Thursday’s release of May’s Personal Consumption Expenditures (PCE) price index will be a decisive moment for the VanEck Morningstar Developed Markets Dividend Leaders UCITS ETF. The fund, which has piled on nearly 24% over the past twelve months, enters the test nursing a roughly 3% decline over the last 30 days. The stakes are high: the PCE reading is the Federal Reserve’s preferred inflation gauge and will either validate or challenge the central bank’s newly hardened stance on interest rates.
That stance changed dramatically after Kevin Warsh’s first meeting as Fed chair. While the federal funds rate was left unchanged at 3.5% to 3.75%, the accompanying statement was stripped of any reference to future rate cuts. Instead, the updated dot plot revealed a more aggressive trajectory: the median projection for the end of 2026 now stands at 3.8%, up from 3.4% in March. The three major US equity indices each shed about 1% on the day, underscoring how dependent dividend strategies had become on the prospect of looser monetary policy.
For the VanEck fund, however, the picture is more nuanced. Financials are its largest sector weight, followed by energy and healthcare. So while higher interest rates curb the appeal of income stocks relative to bonds, they also boost net interest margins at banks — a dynamic that can support both earnings and dividend payouts from the ETF’s heaviest holdings. Energy, meanwhile, has settled after the geopolitical price spikes of early spring, adding a layer of stability to the portfolio.

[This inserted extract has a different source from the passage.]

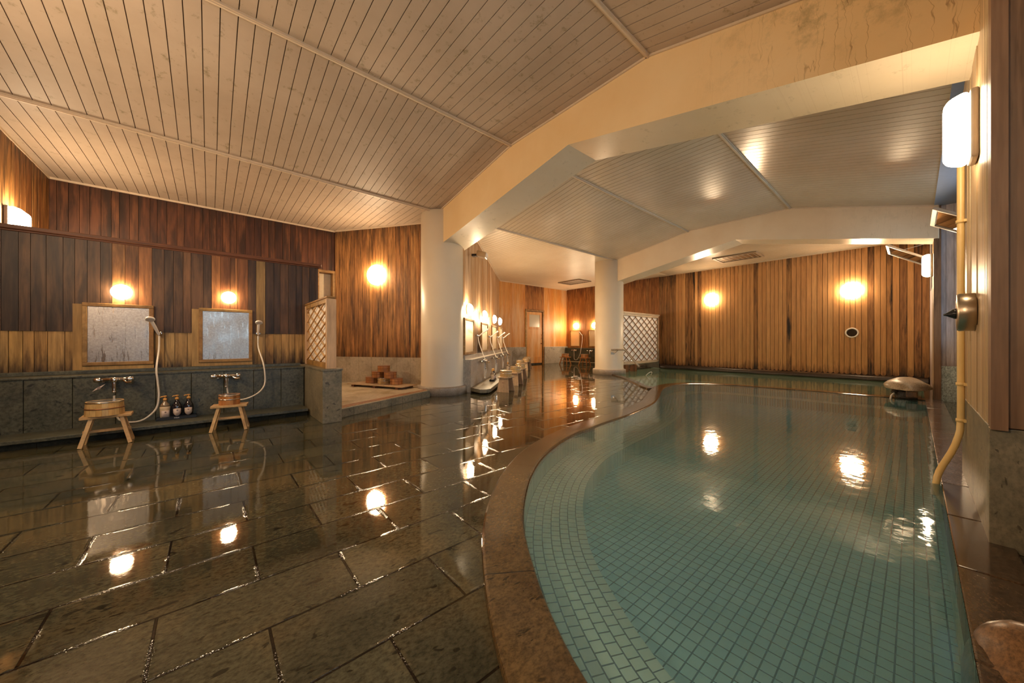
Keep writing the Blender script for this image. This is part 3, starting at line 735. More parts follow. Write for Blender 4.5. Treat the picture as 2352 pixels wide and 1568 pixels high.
# ---------------------------------------------------------------- window side
planks('wall_pillar', (2.6, -1.65), (2.6, -.24), .53, 2.97, .5, [M['wood_pillar_brown'], M['black_gap']], face=1, gap=.006, jit=.1)
planks('wall_pillar', (2.62, -.235), (3.87, -.235), .53, 2.6, .1, [M['wood_pillar'], M['black_gap']], face=1, gap=.002, depth=.015, jit=.6)
mb = MB(); mb.box(2.6, 3.87, -1.65, -.255, 0, 3.7); mb.box(2.55, 2.64, -.262, -.218, .52, 2.6, 0)
struct('wall_pillar', mb, M['wood_pillar_brown'])
mb = MB(); mb.box(2.575, 2.61, -1.65, -.31, 0, .525); mb.box(2.575, 2.61, -.305, -.215, 0, .525); mb.box(2.61, 3.87, -.262, -.215, .02, .53)
struct('baseboard_pillar', mb, [M['dado_mid']], bevel=.003)
planks('wall_alcove', (8.4, -.23), (8.4, -.7), .53, 2.97, .085, [M['wood_white'], M['black_gap']], face=-1, gap=.003, depth=.015, jit=.1)
planks('wall_pier', (8.36, -.215), (8.92, -.215), .02, 2.6, .05, [M['wood_pillar'], M['black_gap']], face=1, gap=.002, depth=.015, jit=.3)
mb = MB(); mb.box(8.415, 8.92, -.9, -.235, -.2, 3.7); mb.box(8.34, 8.362, -.27, -.198, .02, 2.98); struct('wall_pier', mb, M['wood_pillar_brown'])
mb = MB(); mb.box(8.37, 8.42, -.7, -.225, -.05, .53); struct('baseboard_alcove', mb, M['dado_blue'], bevel=.003)
mb = MB(); mb.box(8.36, 8.41, -.7, -.285, -.3, -.05); mb.box(3.87, 8.4, -.7, -.28, -.33, -.3); mb.box(3.87, 8.4, -.69, -.66, -.3, .0)
struct('trim_6', mb, M['tanktile'])
mb = MB(); mb.box(3.87, 8.37, -.66, -.285, -.14, -.13)
tag(mb.build('channel_water', M['water']), 'shallow water in the blue tiled channel outside the pool coping', 'water', kind='stuff')
def window_wall(n, x0, x1, y, zs, ztop, lo, hop, panes):
    """wall x0..x1 at y with glazed opening lo=(xa,xb,za,zb)"""
    xa, xb, za, zb = lo
    mb = MB(); mb.box(x0, x1, y - .08, y, zs, za); mb.box(x0, x1, y - .08, y, zb, ztop); mb.box(x0, xa, y - .08, y, za, zb); mb.box(xb, x1, y - .08, y, za, zb)
    struct('wall_window_side', mb, M['wood_white'])
    wn = thing('window_%d' % n, None, None, (0, 0, 0)); wn['kind'] = 'structure'
    mb = MB(); k = (xb - xa) / panes
    for i in range(panes + 1): mb.box(xa + k * i - .02, xa + k * i + .02, y - .06, y - .02, za, zb)
    mb.box(xa, xb, y - .06, y - .02, za, za + .04); mb.box(xa, xb, y - .06, y - .02, zb - .04, zb)
    if hop: mb.box(xa, xb, y - .06, y - .02, hop - .025, hop + .025)
    mb.build('window_frame', M['alu'], wn, bevel=.003)
    for i in range(panes):
        for a, b in (((za + .04, (hop - .025) if hop else zb - .04),) + (((hop + .025, zb - .04),) if hop else ())):
            if hop and a > hop and (n, i) in ((1, 2), (2, 0)): continue
            m = MB(); m.box(xa + k * i + .02, xa + k * (i + 1) - .02, y - .043, y - .037, a, b); m.build('pane', M['glass'], wn)
    return wn
w1 = window_wall(1, 3.87, 8.4, -.67, -.3, 3.0, (4.6, 8.2, .85, 2.7), 2.09, 4)
w2 = window_wall(2, 8.92, 11.45, -.22, 0, 3.1, (8.98, 10.9, 1.9, 2.85), 2.23, 2)
w3 = window_wall(3, -1.65, 2.6, -1.6, 0, 3.0, (-.9, 2.1, .9, 2.3), 0, 3)
def sash(par, x0, x1, a, b):
    a = Vector((x0, *a)); b = Vector((x0, *b)); wv = Vector((x1 - x0, 0, 0)); d = b - a; n = wv.cross(d).normalized() * .03
    u = d.normalized(); e = wv.normalized()
    mb = MB(); f = .045
    mb.obox(a, wv, u * f, n); mb.obox(b - u * f, wv, u * f, n); mb.obox(a + u * f, e * f, d - u * 2 * f, n); mb.obox(a + wv - e * f + u * f, e * f, d - u * 2 * f, n)
    s = mb.build('sash', M['alu'], par, bevel=.003)
    mb = MB(); mb.obox(a + u * f + e * f + n * .4, wv - e * 2 * f, d - u * 2 * f, n * .15); mb.build('sash_pane', M['smoke'], s)
    mb = MB(); c = b + e * .05 + n; mb.obox(c, e * .03, -u * .12, n * .5); mb.build('latch', M['steel'], s)
    mb = MB(); mb.bar(a + d * .62 + wv * .02 + n, a + Vector((.02, 0, d.z * .6 + .1)), .012, .006); mb.build('stay_arm', M['alu'], s)
sash(w1, 6.4, 7.28, (-.67, 2.09), (-.14, 2.45))
sash(w2, 9.0, 9.9, (-.2, 2.23), (.33, 2.59))

# ---------------------------------------------------------------- lamps
def round_lamp(loc, nrm, r, lab, group, dep=.55, mat='lamp'):
    nrm = Vector(nrm).normalized(); t = thing('wall_lamp', lab, 'lamp', loc, 0, group)
    MB().lathe([(r * .9, 0), (r * .9, .02), (r * .8, .03)], 32, ax=nrm).build('lamp_base', M['lamp_base'], t)
    prof = [(r * math.cos(a), .028 + r * dep * math.sin(a)) for a in [i * PI / 2 / 7 for i in range(8)]]
    MB().lathe(prof, 32, ax=nrm).build('lamp_shade', M[mat], t)
    return t
NW = (nn.x, nn.y, 0)
G1 = 'round lamps above the two large mirrors'
round_lamp((-.70, 5.448, 1.416), (0, -1, 0), .078, 'small round glowing lamp above the mirror behind the pale bucket, left', G1)
round_lamp((.17, 5.448, 1.43), (0, -1, 0), .07, 'small round glowing lamp above the mirror nearest the stone pier', G1)
pw = Vector((2.44, 6.775, 2.177)) + nn * .022
round_lamp(pw, NW, .19, 'large round glowing lamp on the board wall above the stacked buckets', 'large round wall lamps', .4)
G3 = 'large round lamps on the pool board wall'
round_lamp((11.425, 3.997, 2.16), (-1, 0, 0), .19, 'round glowing lamp on the pool board wall nearer the lattice screen', G3, .4)
round_lamp((11.425, .96, 2.10), (-1, 0, 0), .19, 'round glowing lamp on the pool board wall above the porthole', G3, .4)
G4 = 'round lamps in a row on the diagonal wash wall'
for tt, lab in ((.02, 'nearest round lamp of the four on the diagonal wash wall'), (1.48, 'second round lamp from the near column on the diagonal wash wall'),
                (2.85, 'third round lamp from the near column on the diagonal wash wall'), (3.85, 'farthest round lamp of the four on the diagonal wash wall')):
    round_lamp(W(tt - .1, .018, 1.49), N, .11, lab, G4, .7, 'lamp_far')
G5 = 'round lamps on the far wash wall'
round_lamp((11.578, 9.26, 1.55), (-1, 0, 0), .11, 'round lamp on the far wash wall nearer the door corner', G5, .7, 'lamp_far')
round_lamp((11.578, 8.33, 1.54), (-1, 0, 0), .11, 'round lamp on the far wash wall partly hidden by the far column', G5, .7, 'lamp_far')
def box_lamp(loc, rz, lab, group, h=.37, wd=.17, mat='lamp_cool'):      # local +y = out of the wall
    t = thing('wall_lamp', lab, 'lamp', loc, rz, group)
    mb = MB(); mb.box(-wd / 2, wd / 2, 0, .03, -h / 2 * .95, h / 2 * .95); mb.build('lamp_base', M['lamp_base'], t, bevel=.01)
    mb = MB(); hw = wd / 2
    v = [(-hw, .028, -h / 2), (hw, .028, -h / 2), (hw, .028, h / 2), (-hw, .028, h / 2), (-hw * .75, .115, -h / 2 * .86), (hw * .75, .115, -h / 2 * .86), (hw * .75, .115, h / 2 * .86), (-hw * .75, .115, h / 2 * .86)]
    mb.add(v, [(0, 1, 2, 3), (7, 6, 5, 4), (0, 4, 5, 1), (1, 5, 6, 2), (2, 6, 7, 3), (3, 7, 4, 0)], 0, .5)
    mb.build('lamp_shade', M[mat], t, bevel=.034, seg=4)
    return t
G6 = 'tall box shaped wall lamps'
box_lamp((3.02, -.218, 2.02), 0, 'tall glowing box lamp on the near right pillar beside the pipe', G6, mat='lamp_soft')
box_lamp((8.66, -.198, 2.11), 0, 'tall glowing box lamp at the end of the far ceiling beam', G6, mat='lamp_soft')
box_lamp((-1.625, 6.36, 2.15), -PI / 2, 'glowing box lamp half hidden behind the left partition rail', G6, wd=.34)
box_lamp((-1.625, 3.4, 2.15), -PI / 2, 'added fill box lamp, unseen on the side wall behind the camera, near the partition', G6, wd=.34)  # this lamp and the next are added out of view to light the near bay
box_lamp((-1.625, .9, 2.15), -PI / 2, 'added fill box lamp, unseen on the side wall behind the camera, near the windows', G6, wd=.34)

# ---------------------------------------------------------------- mirrors
def mirror(loc, rz, wd, z0, z1, lab, group, glass, fr=.035):      # local -y = out of the wall, x centred
    t = thing('wall_mirror', lab, 'mirror', loc, rz, group); h = z1 - z0
    mb = MB(); a = wd / 2
    mb.box(-a, a, -.035, 0, 0, fr); mb.box(-a, a, -.035, 0, h - fr, h); mb.box(-a, -a + fr, -.035, 0, fr, h - fr); mb.box(a - fr, a, -.035, 0, fr, h - fr)
    mb.build('mirror_frame', M['wood_frame'], t, bevel=.005)
    mb = MB(); mb.box(-a + fr, a - fr, -.02, -.012, fr, h - fr); mb.build('mirror_glass', glass, t)
    return t
g = 'steamed mirrors on the left partition'
t = mirror((-.715, 5.45, .655), 0, .5, .655, 1.29, 'left steamed mirror behind the stool with the pale bucket', g, M['mirror'])
mb = MB(); mb.box(-.31, -.251, -.018, 0, -.04, .62); mb.box(-.25, .25, -.016, 0, -.042, -.004); mb.build('side_board', M['wood_side'], t)
t = mirror((.15, 5.45, .655), 0, .5, .655, 1.29, 'steamed mirror with drip marks, nearer the lattice screen pier', g, M['mirror'])
mb = MB(); mb.box(-.31, -.251, -.018, 0, -.04, .62); mb.box(-.25, .25, -.016, 0, -.042, -.004); mb.build('side_board', M['wood_side'], t)
rd = math.atan2(D.y, D.x); g = 'mirrors on the diagonal wash wall'
for tt, lab in ((-.02, 'fogged mirror on the diagonal wall, right beside the near column'), (1.5, 'fogged mirror reflecting a lamp, second from the near column'),
                (2.85, 'narrow looking third fogged mirror of the diagonal wash wall'), (4.1, 'farthest fogged mirror at the end of the diagonal wall')):
    p = W(tt, .016, .67); mirror(p, rd, .78, .67, 1.32, lab, g, M['mirror_frost'], .04)
g = 'mirrors on the far wash wall'
mirror((11.58, 9.3, .69), -PI / 2, .5, .69, 1.38, 'golden reflecting mirror on the far wall nearer the door', g, M['mirror_frost'], .03)
mirror((11.58, 8.35, .69), -PI / 2, .5, .69, 1.38, 'golden reflecting mirror on the far wall cut by the far column', g, M['mirror_frost'], .03)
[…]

The fund tracks the Morningstar Developed Markets Large Cap Dividend Leaders Screened Select Index, the only ETF to do so. The index selects 100 stocks from developed markets with the highest dividend yields subject to strict quality filters: companies must have paid dividends over the past twelve months, maintained or grown the per-share payout over five years, and kept their forward payout ratio below 75%. The index is rebalanced semi-annually in June and December, and the latest June reshuffle has been completed, with the trading price reflecting that adjustment.
Technically, the ETF offers few directional clues. Closing Friday at €51.83, it sits about 1% below its 50-day moving average of €52.37 and 4.86% below the April peak of €54.48. The relative strength index stands at 43.7 — neutral territory — and the 30-day annualised volatility is a muted 8.95%. The market is searching for a catalyst, and Thursday’s inflation report is expected to provide it.

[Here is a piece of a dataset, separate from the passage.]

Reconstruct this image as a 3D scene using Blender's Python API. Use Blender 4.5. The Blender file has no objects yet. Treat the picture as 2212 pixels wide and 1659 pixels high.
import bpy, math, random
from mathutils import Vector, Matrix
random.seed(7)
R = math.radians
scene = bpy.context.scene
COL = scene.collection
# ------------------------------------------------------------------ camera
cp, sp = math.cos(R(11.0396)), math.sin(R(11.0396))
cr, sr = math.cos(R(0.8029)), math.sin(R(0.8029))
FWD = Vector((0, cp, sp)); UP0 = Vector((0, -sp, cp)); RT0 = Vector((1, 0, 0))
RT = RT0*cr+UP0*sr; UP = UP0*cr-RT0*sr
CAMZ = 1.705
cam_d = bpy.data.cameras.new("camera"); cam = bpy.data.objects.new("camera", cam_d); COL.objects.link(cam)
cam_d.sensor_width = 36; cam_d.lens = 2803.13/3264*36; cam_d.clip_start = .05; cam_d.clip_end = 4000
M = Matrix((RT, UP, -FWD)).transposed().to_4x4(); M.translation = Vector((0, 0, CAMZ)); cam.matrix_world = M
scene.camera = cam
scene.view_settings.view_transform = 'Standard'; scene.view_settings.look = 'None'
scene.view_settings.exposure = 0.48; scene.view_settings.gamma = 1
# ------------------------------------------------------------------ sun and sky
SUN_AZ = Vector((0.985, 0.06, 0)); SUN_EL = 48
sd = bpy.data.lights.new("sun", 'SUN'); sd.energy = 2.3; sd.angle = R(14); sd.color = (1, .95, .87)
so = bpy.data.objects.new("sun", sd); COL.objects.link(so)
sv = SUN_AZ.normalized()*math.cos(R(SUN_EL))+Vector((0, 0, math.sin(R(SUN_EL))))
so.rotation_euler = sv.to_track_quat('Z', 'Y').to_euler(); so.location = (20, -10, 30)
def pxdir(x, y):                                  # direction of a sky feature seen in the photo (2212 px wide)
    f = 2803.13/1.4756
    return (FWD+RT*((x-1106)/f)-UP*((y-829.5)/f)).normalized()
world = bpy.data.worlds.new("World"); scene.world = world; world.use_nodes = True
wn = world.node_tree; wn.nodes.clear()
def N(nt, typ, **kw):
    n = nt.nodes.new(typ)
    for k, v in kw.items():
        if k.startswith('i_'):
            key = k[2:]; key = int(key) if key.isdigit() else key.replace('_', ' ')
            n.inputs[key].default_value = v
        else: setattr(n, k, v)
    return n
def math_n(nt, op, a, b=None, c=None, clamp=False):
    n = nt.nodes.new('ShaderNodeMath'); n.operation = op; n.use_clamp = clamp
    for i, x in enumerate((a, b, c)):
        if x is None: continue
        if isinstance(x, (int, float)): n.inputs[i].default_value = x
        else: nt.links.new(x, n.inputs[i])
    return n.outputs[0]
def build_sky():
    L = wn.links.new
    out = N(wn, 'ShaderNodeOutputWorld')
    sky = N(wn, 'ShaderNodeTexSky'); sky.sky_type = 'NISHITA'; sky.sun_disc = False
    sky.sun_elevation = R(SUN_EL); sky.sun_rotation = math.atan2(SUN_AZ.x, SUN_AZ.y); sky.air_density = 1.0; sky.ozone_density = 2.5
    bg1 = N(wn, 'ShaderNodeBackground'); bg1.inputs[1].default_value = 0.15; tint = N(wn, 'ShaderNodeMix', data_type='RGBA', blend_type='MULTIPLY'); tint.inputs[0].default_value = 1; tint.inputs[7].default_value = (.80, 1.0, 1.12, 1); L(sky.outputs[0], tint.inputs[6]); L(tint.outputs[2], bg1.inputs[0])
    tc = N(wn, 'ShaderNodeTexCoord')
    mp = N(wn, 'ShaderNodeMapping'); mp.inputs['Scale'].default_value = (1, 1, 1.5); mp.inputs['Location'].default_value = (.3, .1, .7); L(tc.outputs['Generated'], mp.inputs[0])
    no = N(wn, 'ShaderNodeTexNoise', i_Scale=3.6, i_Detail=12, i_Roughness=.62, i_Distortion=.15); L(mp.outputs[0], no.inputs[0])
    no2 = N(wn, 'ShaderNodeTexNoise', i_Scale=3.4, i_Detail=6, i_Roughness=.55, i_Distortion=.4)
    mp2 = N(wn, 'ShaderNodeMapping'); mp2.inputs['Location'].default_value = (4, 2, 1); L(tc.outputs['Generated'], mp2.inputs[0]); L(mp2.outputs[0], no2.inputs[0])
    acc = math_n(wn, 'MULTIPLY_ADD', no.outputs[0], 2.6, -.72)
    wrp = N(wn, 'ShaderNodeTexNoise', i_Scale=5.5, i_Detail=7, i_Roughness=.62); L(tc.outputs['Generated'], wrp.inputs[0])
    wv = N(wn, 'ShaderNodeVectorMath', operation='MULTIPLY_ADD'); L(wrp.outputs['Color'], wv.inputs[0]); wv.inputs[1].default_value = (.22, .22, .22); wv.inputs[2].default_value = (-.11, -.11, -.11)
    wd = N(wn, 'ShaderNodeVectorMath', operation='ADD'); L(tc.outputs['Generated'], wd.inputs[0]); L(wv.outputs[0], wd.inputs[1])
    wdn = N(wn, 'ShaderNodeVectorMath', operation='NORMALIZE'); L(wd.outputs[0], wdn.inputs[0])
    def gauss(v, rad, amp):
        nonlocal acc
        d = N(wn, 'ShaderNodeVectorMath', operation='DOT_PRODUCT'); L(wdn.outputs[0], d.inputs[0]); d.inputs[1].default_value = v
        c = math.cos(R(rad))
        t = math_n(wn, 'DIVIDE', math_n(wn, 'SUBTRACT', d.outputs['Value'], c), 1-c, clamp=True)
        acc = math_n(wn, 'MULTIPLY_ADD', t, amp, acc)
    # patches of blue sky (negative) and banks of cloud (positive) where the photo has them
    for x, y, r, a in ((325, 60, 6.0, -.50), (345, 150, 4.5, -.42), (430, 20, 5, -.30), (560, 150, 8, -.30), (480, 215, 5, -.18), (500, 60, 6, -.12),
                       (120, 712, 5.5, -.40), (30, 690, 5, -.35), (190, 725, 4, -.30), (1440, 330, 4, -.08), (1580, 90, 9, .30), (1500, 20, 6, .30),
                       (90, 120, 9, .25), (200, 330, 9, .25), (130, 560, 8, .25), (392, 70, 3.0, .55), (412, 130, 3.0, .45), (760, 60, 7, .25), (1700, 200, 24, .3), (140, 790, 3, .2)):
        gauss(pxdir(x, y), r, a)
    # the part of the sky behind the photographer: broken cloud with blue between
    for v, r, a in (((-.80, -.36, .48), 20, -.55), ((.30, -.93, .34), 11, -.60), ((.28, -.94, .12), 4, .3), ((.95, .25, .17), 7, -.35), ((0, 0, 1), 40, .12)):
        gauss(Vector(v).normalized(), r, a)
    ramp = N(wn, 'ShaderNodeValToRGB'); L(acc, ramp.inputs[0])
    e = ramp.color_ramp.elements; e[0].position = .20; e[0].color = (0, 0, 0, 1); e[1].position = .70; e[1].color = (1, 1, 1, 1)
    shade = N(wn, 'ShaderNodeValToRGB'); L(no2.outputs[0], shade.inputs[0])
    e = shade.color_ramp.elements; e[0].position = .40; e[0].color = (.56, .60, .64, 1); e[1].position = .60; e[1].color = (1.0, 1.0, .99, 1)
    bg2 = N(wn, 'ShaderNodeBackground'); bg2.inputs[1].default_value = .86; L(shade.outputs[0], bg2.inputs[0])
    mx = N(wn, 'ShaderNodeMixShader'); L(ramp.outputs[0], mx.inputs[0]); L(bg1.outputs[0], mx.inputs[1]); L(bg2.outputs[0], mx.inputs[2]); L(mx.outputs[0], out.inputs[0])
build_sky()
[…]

The Fed itself expects the PCE index to end the year at 3.6%, well above its March forecast of 2.7%, with core PCE seen reaching 3.3%. Yet economists at Wells Fargo are bracing for a sharper acceleration, projecting the headline annual rate could hit 4.1% as energy costs climb. If their forecast proves accurate, the case for keeping rates elevated — or raising them further — will harden, putting additional pressure on income-oriented equities. A softer print, by contrast, could revive rate-cut hopes and give the ETF a near-term lift.
The ETF distributed €0.81 per share on June 10, with the next quarterly payout scheduled for September. The current dividend yield runs around 3.19%, while ongoing charges are a lean 0.38% annually — less than half the category average of 1.06%. The fund has amassed €8.0 billion in assets, making it one of Europe’s largest dividend-focused ETFs.
Valuation may offer a longer-term cushion. Non-US developed-market equities trade at roughly 13 to 14 times earnings, against 21 to 22 times for US stocks. That discount not only supports higher current yields but also leaves room for catch-up gains. For now, all eyes are on the PCE data, which will set the tone for dividend stocks heading into the second half of the year.